Go through the listing and copy each line with the string "part".

[begin Exercise inputs]

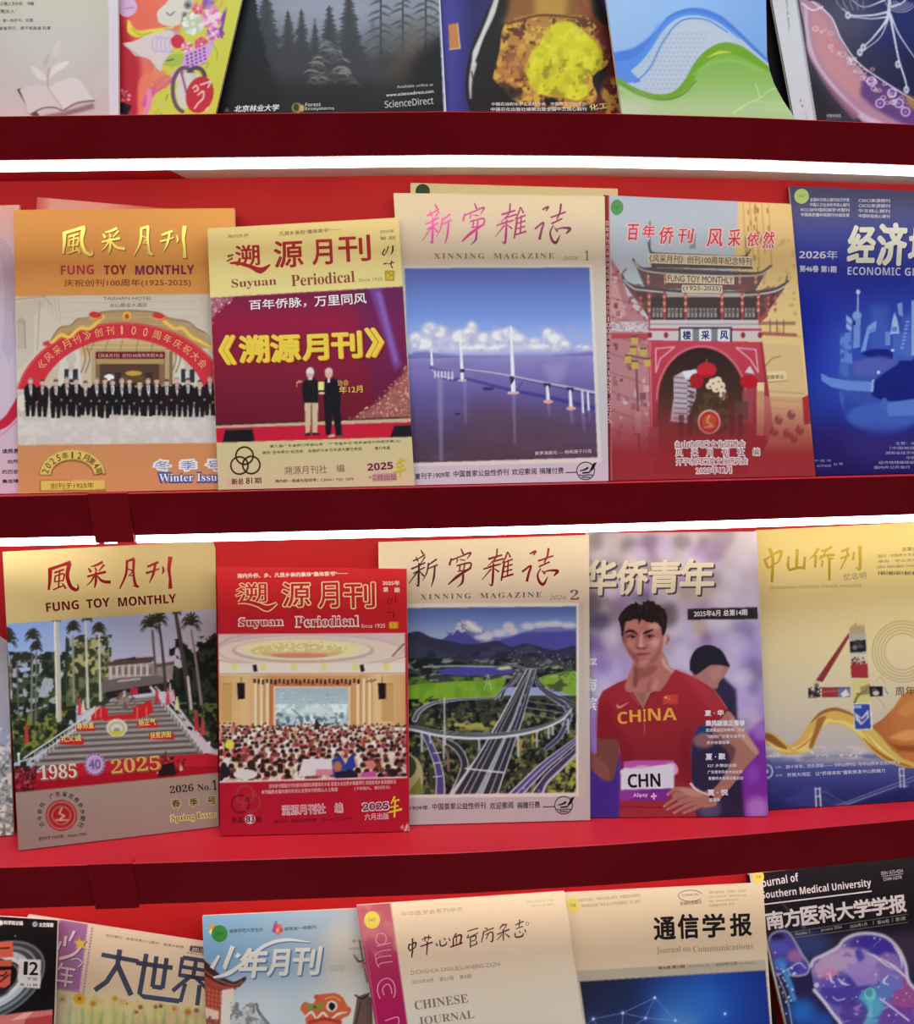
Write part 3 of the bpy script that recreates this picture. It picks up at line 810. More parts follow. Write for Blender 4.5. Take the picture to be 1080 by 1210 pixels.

[end Exercise inputs]
[begin Exercise inputs]

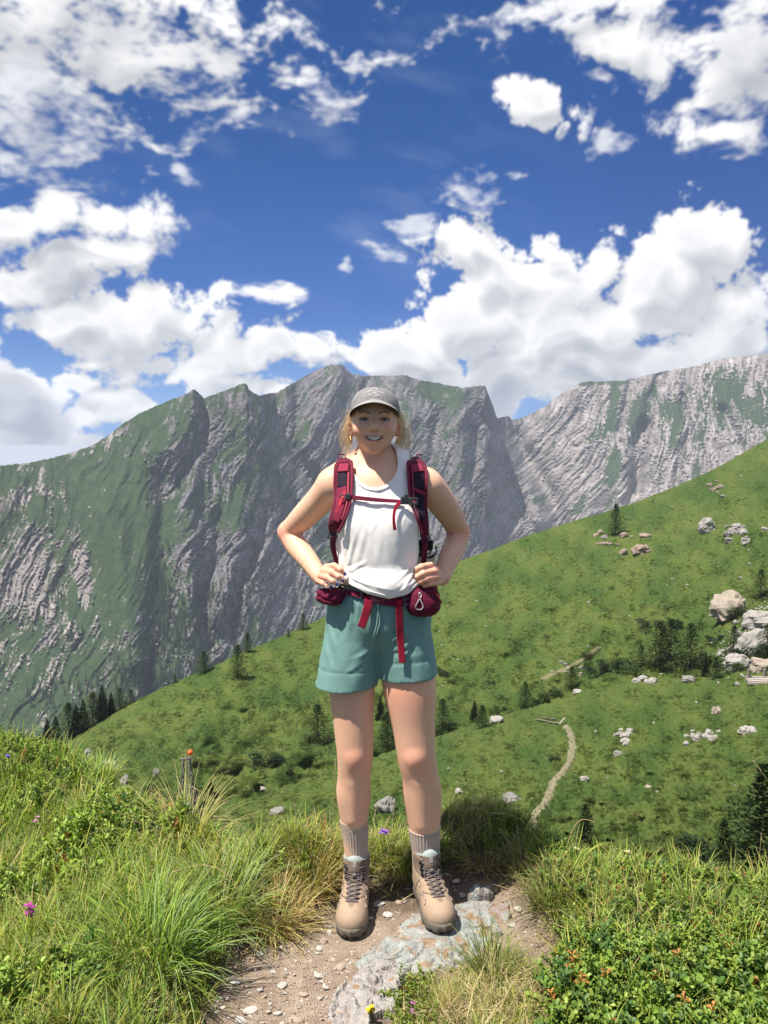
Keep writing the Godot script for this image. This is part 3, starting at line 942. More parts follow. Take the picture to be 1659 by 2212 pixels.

[end Exercise inputs]
[begin Exercise inputs]

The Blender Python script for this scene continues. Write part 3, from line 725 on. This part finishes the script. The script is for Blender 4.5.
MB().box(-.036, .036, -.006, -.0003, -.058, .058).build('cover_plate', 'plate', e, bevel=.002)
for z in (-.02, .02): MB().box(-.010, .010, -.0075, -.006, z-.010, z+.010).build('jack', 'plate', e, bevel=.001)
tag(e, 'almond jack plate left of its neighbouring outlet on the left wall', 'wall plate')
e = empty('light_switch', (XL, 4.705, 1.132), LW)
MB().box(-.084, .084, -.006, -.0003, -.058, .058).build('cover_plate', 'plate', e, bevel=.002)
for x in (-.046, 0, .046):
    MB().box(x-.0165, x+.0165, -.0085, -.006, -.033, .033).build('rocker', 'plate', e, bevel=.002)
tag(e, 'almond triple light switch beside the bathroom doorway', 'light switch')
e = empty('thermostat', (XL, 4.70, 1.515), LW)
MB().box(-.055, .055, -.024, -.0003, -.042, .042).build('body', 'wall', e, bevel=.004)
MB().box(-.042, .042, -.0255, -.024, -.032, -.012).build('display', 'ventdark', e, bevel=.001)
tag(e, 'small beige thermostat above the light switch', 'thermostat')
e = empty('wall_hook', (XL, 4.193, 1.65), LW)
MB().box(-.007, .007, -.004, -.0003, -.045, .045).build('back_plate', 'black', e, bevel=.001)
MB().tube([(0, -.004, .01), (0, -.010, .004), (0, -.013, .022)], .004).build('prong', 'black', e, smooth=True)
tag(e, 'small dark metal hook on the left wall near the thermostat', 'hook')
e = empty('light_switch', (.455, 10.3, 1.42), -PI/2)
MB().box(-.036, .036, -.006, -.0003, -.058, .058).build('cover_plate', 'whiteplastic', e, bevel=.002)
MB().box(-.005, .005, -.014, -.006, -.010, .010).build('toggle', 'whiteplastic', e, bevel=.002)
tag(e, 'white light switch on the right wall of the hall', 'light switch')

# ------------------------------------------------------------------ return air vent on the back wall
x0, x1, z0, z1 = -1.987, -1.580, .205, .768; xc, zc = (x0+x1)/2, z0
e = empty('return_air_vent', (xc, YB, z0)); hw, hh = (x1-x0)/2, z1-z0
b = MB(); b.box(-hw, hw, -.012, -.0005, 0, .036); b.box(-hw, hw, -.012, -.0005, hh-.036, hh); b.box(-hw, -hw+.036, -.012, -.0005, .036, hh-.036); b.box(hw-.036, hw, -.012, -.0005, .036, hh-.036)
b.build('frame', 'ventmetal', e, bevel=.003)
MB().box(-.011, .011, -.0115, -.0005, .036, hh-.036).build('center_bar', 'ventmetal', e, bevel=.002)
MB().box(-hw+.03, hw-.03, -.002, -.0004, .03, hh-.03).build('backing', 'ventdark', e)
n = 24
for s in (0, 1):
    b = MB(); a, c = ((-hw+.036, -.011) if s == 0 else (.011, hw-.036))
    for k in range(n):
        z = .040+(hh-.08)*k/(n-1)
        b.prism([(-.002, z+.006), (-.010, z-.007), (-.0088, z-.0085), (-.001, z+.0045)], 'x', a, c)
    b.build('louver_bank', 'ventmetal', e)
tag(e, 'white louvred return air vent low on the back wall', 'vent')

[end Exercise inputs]

- Output of the task:
Write part 3 of the bpy script that recreates this picture. It picks up at line 810. More parts follow. Write for Blender 4.5. Take the picture to be 1080 by 1210 pixels.
Keep writing the Godot script for this image. This is part 3, starting at line 942. More parts follow. Take the picture to be 1659 by 2212 pixels.
The Blender Python script for this scene continues. Write part 3, from line 725 on. This part finishes the script. The script is for Blender 4.5.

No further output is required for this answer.